No problem, thanks for your comment.
In all honesty, it’s simply a case of semantic as opposed to intent to condone poor behaviour.
I just couldn’t think of a better word than outspoken at the time. Replace outspoken detractor with nasty troll if you prefer.
Although i do take the view that constructive feedback (even delivered rudely) is still more useful than fawning idolisation.
You are right though. Neither extreme is or should be acceptable.
These groups simply can’t deal with nuanced opinions and frequently, presenting them with a balanced argument only results in you becoming a target.

enamelizer
Guest
enamelizer

breetoplay NoYou I use this script, it is fantastic. 
FYI: If you use Chrome, you can use the Tampermonkey extension to run any Greasemonkey scripts like this.

enamelizer
Guest
enamelizer

The interview that prompted Belghast’s post is really interesting, and is absolutely worth a read: http://www.nodontdie.com/anonymous/

“Here’s a truism: No one happy goes out of their way to shit on other people’s work. No one I’d want to be friends with would find that a useful or productive use of their time. So the only way to deal with people like that is to remove their power by not paying any attention to them.”
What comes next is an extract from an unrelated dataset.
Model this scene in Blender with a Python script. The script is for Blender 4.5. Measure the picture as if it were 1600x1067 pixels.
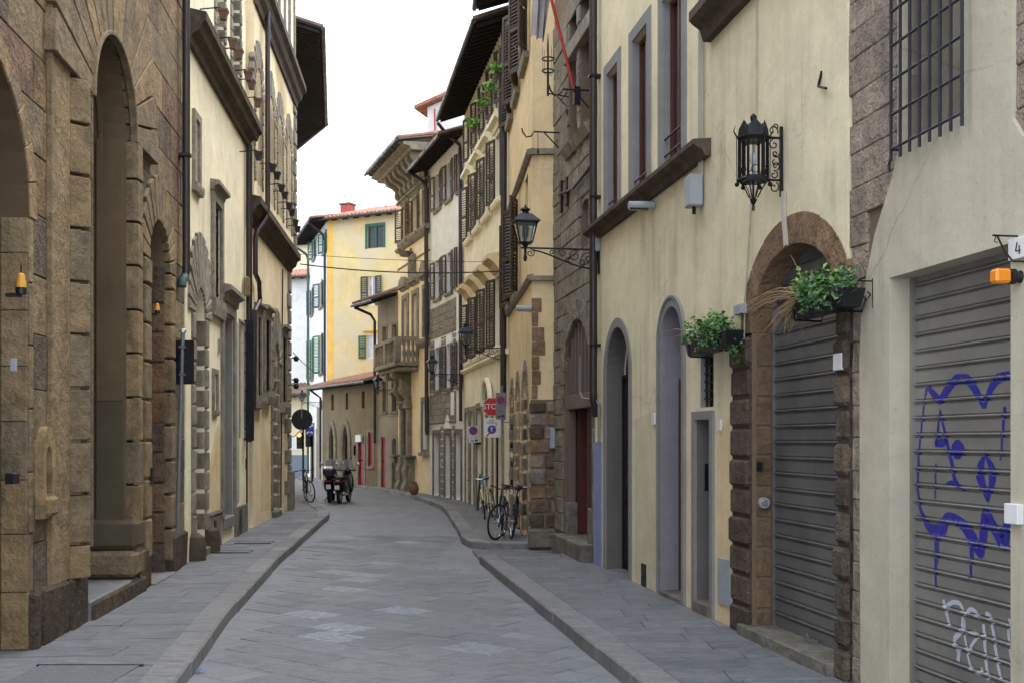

This hits the nail on the head for me. People with a positive outlook on life have no interest in slinging mud with negative people, so you are left with only the chronically negative and deeply cynical people being vocal and thus seen as being representative of the larger audience.

Bree and Justin eluded to this in a podcast, that the closing of the AOL site caused a huge outpouring of support they did not expect, and it caused them to look at MMO players with new perspective.